| Goal |
Print exactly the lines from the first one down to the line that contains "def W(x, y, z): return", both included, and skip the pictures.

| Supplied data |
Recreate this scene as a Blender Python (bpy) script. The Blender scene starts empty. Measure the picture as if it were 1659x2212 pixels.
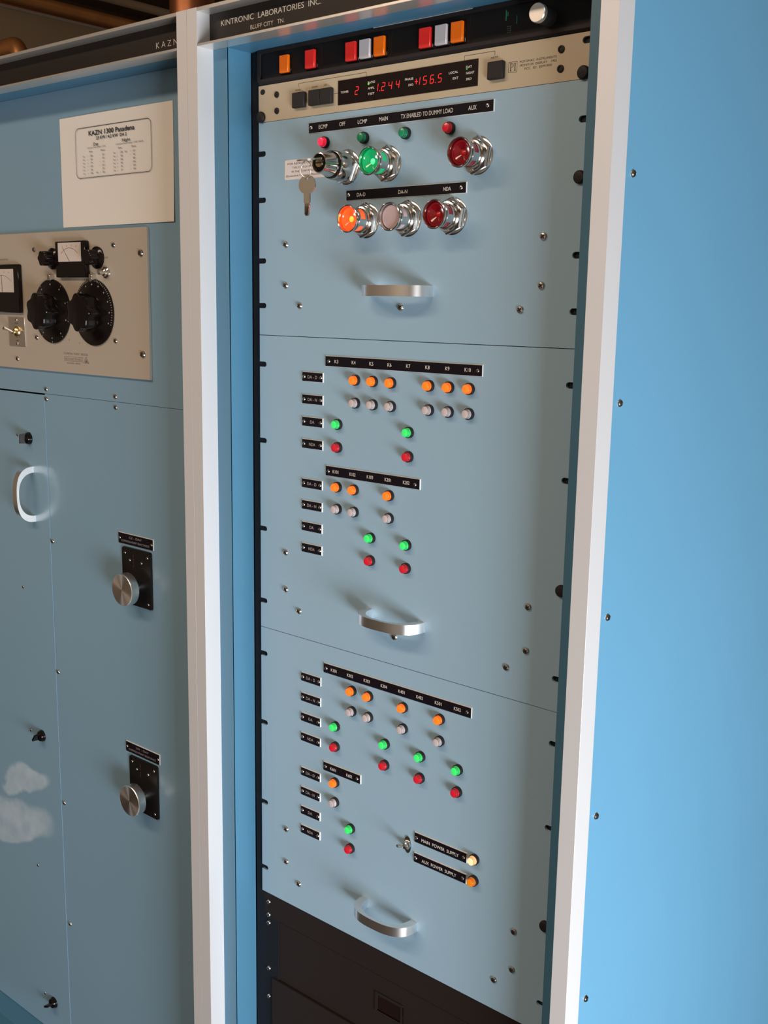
import bpy, bmesh, math
from mathutils import Vector, Matrix

# ------------------------------------------------------------------ camera, world, lights, exposure
# Work unit: millimetres. Origin = top left corner of the grey monitor unit in the rack, X right, Y away, Z up.
H0 = 1750.0                                   # height of that corner above the floor
col = bpy.context.scene.collection
sc = bpy.context.scene
def W(x, y, z): return Vector((x, y, z + H0)) / 1000.0

cam = bpy.data.cameras.new('camera'); camo = bpy.data.objects.new('camera', cam); col.objects.link(camo)
R = Matrix(((0.759499, 0.650293, 0.016773), (0.134675, -0.131961, -0.982064), (-0.636415, 0.748135, -0.187803)))
M3 = Matrix((R[0], -R[1], -R[2])).transposed()
camo.matrix_world = Matrix.Translation(W(1069.44, -997.27, -268.98)) @ M3.to_4x4()
cam.sensor_fit = 'HORIZONTAL'; cam.sensor_width = 36.0; cam.lens = 36.0 * 2343.65 / 1659.0
cam.clip_start = 0.02; cam.clip_end = 60
sc.camera = camo
sc.view_settings.view_transform = 'Standard'; sc.view_settings.look = 'None'
sc.view_settings.gamma = 1.0; sc.view_settings.exposure = 0.0
sc.cycles.use_denoising = True

wd = bpy.data.worlds.new('world'); sc.world = wd; wd.use_nodes = True
wd.node_tree.nodes['Background'].inputs[0].default_value = (0.80, 0.90, 1.0, 1)
wd.node_tree.nodes['Background'].inputs[1].default_value = 1.0

def area(name, loc, direction, sx, sy, power, colr):
    l = bpy.data.lights.new(name, 'AREA'); l.shape = 'RECTANGLE'; l.size = sx; l.size_y = sy
    l.energy = power; l.color = colr
    o = bpy.data.objects.new(name, l); col.objects.link(o); o.location = loc
    o.rotation_euler = Vector(direction).to_track_quat('-Z', 'Y').to_euler(); return o
DAY = (0.95, 0.97, 1.0); WARM = (1.0, 0.74, 0.54)
area('sun_patch_standin', (2.33, -0.82, 0.45), (-1, 0, 0), 1.3, 0.82, 96, DAY)            # added low lamp standing in for a sunlit floor patch at right
area('tube_light_front', (0.3, -1.75, 2.74), (0, 0, -1), 1.2, 0.3, 21, WARM)            # ceiling tubes
area('tube_light_rear', (-1.1, -1.9, 2.74), (0, 0, -1), 1.2, 0.3, 27, WARM)

# ------------------------------------------------------------------ materials
def mat(name, c, rough=0.5, metal=0.0, emit=None, es=0.0, noise=None, bump=None, spec=None, coat=0):
    m = bpy.data.materials.new(name); m.use_nodes = True; nt = m.node_tree; b = nt.nodes['Principled BSDF']
    b.inputs['Base Color'].default_value = (*c, 1); b.inputs['Roughness'].default_value = rough
    b.inputs['Metallic'].default_value = metal
    if spec is not None: b.inputs['Specular IOR Level'].default_value = spec
    if coat: b.inputs['Coat Weight'].default_value = coat; b.inputs['Coat Roughness'].default_value = 0.05
    if emit: b.inputs['Emission Color'].default_value = (*emit, 1); b.inputs['Emission Strength'].default_value = es
    if noise or bump:
        tc = nt.nodes.new('ShaderNodeTexCoord')
        n = nt.nodes.new('ShaderNodeTexNoise'); nt.links.new(tc.outputs['Object'], n.inputs['Vector'])
    if noise:
        sc_, amt = noise; n.inputs['Scale'].default_value = sc_; n.inputs['Detail'].default_value = 4
        mx = nt.nodes.new('ShaderNodeMix'); mx.data_type = 'RGBA'
        mx.inputs['A'].default_value = (*[v * (1 - amt) for v in c], 1); mx.inputs['B'].default_value = (*[min(1, v * (1 + amt)) for v in c], 1)
        nt.links.new(n.outputs['Fac'], mx.inputs['Factor']); nt.links.new(mx.outputs['Result'], b.inputs['Base Color'])
    if bump:
        s2, st = bump
        n2 = nt.nodes.new('ShaderNodeTexNoise'); n2.inputs['Scale'].default_value = s2; nt.links.new(tc.outputs['Object'], n2.inputs['Vector'])
        bp = nt.nodes.new('ShaderNodeBump'); bp.inputs['Strength'].default_value = st; bp.inputs['Distance'].default_value = 0.0004
        nt.links.new(n2.outputs['Fac'], bp.inputs['Height']); nt.links.new(bp.outputs['Normal'], b.inputs['Normal'])
    return m
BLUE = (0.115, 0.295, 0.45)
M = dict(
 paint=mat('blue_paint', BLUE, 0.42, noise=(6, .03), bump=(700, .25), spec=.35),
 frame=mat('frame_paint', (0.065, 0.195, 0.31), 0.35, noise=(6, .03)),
 panel=mat('panel_paint', (0.300, 0.462, 0.590), 0.42, noise=(5, .03), bump=(700, .25)),
 lpanel=mat('cabinet_front_paint', (0.205, 0.352, 0.475), 0.33, noise=(4, .04), bump=(500, .15)),
 alu=mat('aluminium', (0.68, 0.68, 0.69), 0.5, 0.35, bump=(300, .08)),
 polished=mat('polished_aluminium', (0.74, 0.72, 0.68), 0.3, 0.75),
 chrome=mat('chrome', (0.66, 0.65, 0.62), 0.14, 1.0),
 steel=mat('brushed_steel', (0.86, 0.85, 0.84), 0.30, 1.0),
 spun=mat('spun_aluminium', (0.90, 0.90, 0.90), 0.33, 1.0),
 screw=mat('screw_steel', (0.62, 0.58, 0.52), 0.22, 1.0),
 key=mat('key_nickel', (0.66, 0.63, 0.55), 0.30, 1.0),
 brass=mat('brass', (0.72, 0.55, 0.28), 0.3, 1.0),
 dark=mat('dark_recess', (0.01, 0.01, 0.012), 0.7),
 gap=mat('shadow_gap', (0.012, 0.02, 0.03), 0.8),
 black=mat('black_enamel', (0.008, 0.007, 0.007), 0.5, spec=.25),
 blackgloss=mat('black_gloss', (0.006, 0.004, 0.004), 0.15, spec=.3),
 rail=mat('black_rail', (0.008, 0.009, 0.012), 0.6, spec=.25),
 header=mat('header_black', (0.016, 0.012, 0.011), 0.45, spec=.35),
 lowpanel=mat('black_blank_panel', (0.016, 0.011, 0.010), 0.65, spec=.25),
 bezel=mat('black_lamp_bezel', (0.018, 0.015, 0.016), 0.55, spec=.25),
 label=mat('engraved_black', (0.006, 0.004, 0.008), 0.6, spec=.15),
 edge=mat('engraved_label_edge', (0.72, 0.72, 0.68), 0.5),
 white=mat('white_lettering', (0.78, 0.76, 0.70), 0.6),
 dimwhite=mat('worn_lettering', (0.42, 0.38, 0.36), 0.6),
 ink=mat('black_lettering', (0.02, 0.02, 0.02), 0.7),
 greyink=mat('grey_print', (0.13, 0.12, 0.11), 0.8),
 beige=mat('beige_panel_paint', (0.52, 0.44, 0.31), 0.5, noise=(8, .03), bump=(600, .1)),
 beige2=mat('grey_beige_panel_paint', (0.43, 0.385, 0.32), 0.5, noise=(8, .03), bump=(600, .1)),
 keycap=mat('charcoal_keycap', (0.022, 0.020, 0.020), 0.6, spec=.25),
 window=mat('smoked_window', (0.012, 0.006, 0.006), 0.15),
 red7=mat('lit_red_segments', (0.3, 0.01, 0.01), 0.5, emit=(1.0, 0.02, 0.02), es=0.9),
 greenled=mat('lit_green_led', (0.1, 0.4, 0.05), 0.5, emit=(0.12, 0.75, 0.04), es=0.7),
 dimled=mat('dim_green_led', (0.05, 0.3, 0.03), 0.5, emit=(0.02, 0.25, 0.02), es=0.5),
 paper=mat('paper', (0.76, 0.74, 0.70), 0.8),
 sticker=mat('sticker_paper', (0.74, 0.69, 0.68), 0.6),
 face=mat('meter_face', (0.62, 0.56, 0.52), 0.5),
 meterred=mat('meter_scale_red', (0.45, 0.12, 0.08), 0.6),
 floor=mat('floor_vinyl', (0.035, 0.025, 0.02), 0.75, noise=(3, .15)),
 wall=mat('wall_paint', (0.50, 0.44, 0.36), 0.85, noise=(1.5, .05)),
 darkwall=mat('dark_wall_paint', (0.30, 0.23, 0.16), 0.85, noise=(1.2, .12)),
 copper=mat('copper', (0.85, 0.36, 0.14), 0.42, 0.85, noise=(14, .35)),
 copperjoint=mat('tarnished_copper', (0.42, 0.17, 0.08), 0.42, 1.0, noise=(30, .4)),
 duct=mat('duct_paint', (0.55, 0.44, 0.32), 0.6, noise=(3, .08)),
)
def lens(name, c, e, es, r=0.25): return mat(name, c, r, emit=e, es=es, coat=0.3)
M.update(
 amber=lens('lit_amber_lens', (0.75, 0.14, 0.01), (1.0, 0.13, 0.0), 0.55), ambercap=lens('lit_amber_lens_cap', (0.85, 0.18, 0.02), (1.0, 0.17, 0.01), 0.7),
 white_l=lens('unlit_white_lens', (0.50, 0.45, 0.46), None, 0), whitecap=lens('unlit_white_lens_cap', (0.62, 0.55, 0.56), None, 0),
 green=lens('lit_green_lens', (0.03, 0.45, 0.10), (0.01, 0.50, 0.07), 0.6), greencap=lens('lit_green_lens_cap', (0.05, 0.6, 0.14), (0.02, 0.62, 0.10), 0.8),
 red=lens('red_lens', (0.45, 0.012, 0.02), (0.40, 0.004, 0.012), 0.3), redcap=lens('red_lens_cap', (0.55, 0.015, 0.03), (0.55, 0.005, 0.02), 0.35),
 redlit=lens('lit_red_lens', (0.8, 0.03, 0.05), (0.95, 0.01, 0.05), 0.6), redlitcap=lens('lit_red_lens_cap', (0.9, 0.04, 0.08), (1.0, 0.015, 0.07), 0.9),
 dgreen=lens('unlit_green_lens', (0.006, 0.22, 0.10), None, 0), dgreencap=lens('unlit_green_lens_cap', (0.01, 0.30, 0.14), None, 0),
 pale=lens('lit_pale_lens', (0.8, 0.45, 0.2), (1.0, 0.50, 0.20), 0.7), palecap=lens('lit_pale_lens_cap', (0.95, 0.6, 0.35), (1.0, 0.62, 0.32), 0.85),
 damber=lens('dim_amber_lens', (0.65, 0.20, 0.01), (0.6, 0.14, 0.0), 0.3), dambercap=lens('dim_amber_lens_cap', (0.75, 0.24, 0.01), (0.7, 0.18, 0.0), 0.35),
 bgreen=lens('lit_green_button', (0.01, 0.30, 0.10), (0.0, 0.22, 0.07), 0.8, .12), bgreenhot=lens('lit_green_bulb', (0.02, 0.7, 0.3), (0.15, 1.0, 0.42), 0.9),
 bred=lens('dark_red_button', (0.16, 0.004, 0.008), (0.12, 0.0, 0.003), 0.3, .12), bredhot=lens('dark_red_bulb', (0.35, 0.005, 0.01), (0.22, 0.0, 0.0), 0.5),
 bamber=lens('lit_orange_button', (0.9, 0.10, 0.02), (1.0, 0.075, 0.012), 0.95, .12), bamberhot=lens('lit_orange_bulb', (1.0, 0.5, 0.05), (1.0, 0.50, 0.05), 1.2),
 bwhite=lens('unlit_white_button', (0.46, 0.36, 0.38), None, 0, .3), bwhitehot=lens('unlit_white_bulb', (0.52, 0.40, 0.42), None, 0, .4),
 sred=lens('red_square_cap', (0.62, 0.02, 0.015), (0.7, 0.01, 0.008), 0.25, .35), sorange=lens('orange_square_cap', (0.68, 0.14, 0.0), (1.0, 0.12, 0.0), 0.22, .35),
 swhite=lens('white_square_cap', (0.66, 0.62, 0.64), None, 0, .35),
)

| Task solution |
Recreate this scene as a Blender Python (bpy) script. The Blender scene starts empty. Measure the picture as if it were 1659x2212 pixels.
import bpy, bmesh, math
from mathutils import Vector, Matrix

# ------------------------------------------------------------------ camera, world, lights, exposure
# Work unit: millimetres. Origin = top left corner of the grey monitor unit in the rack, X right, Y away, Z up.
H0 = 1750.0                                   # height of that corner above the floor
col = bpy.context.scene.collection
sc = bpy.context.scene
def W(x, y, z): return Vector((x, y, z + H0)) / 1000.0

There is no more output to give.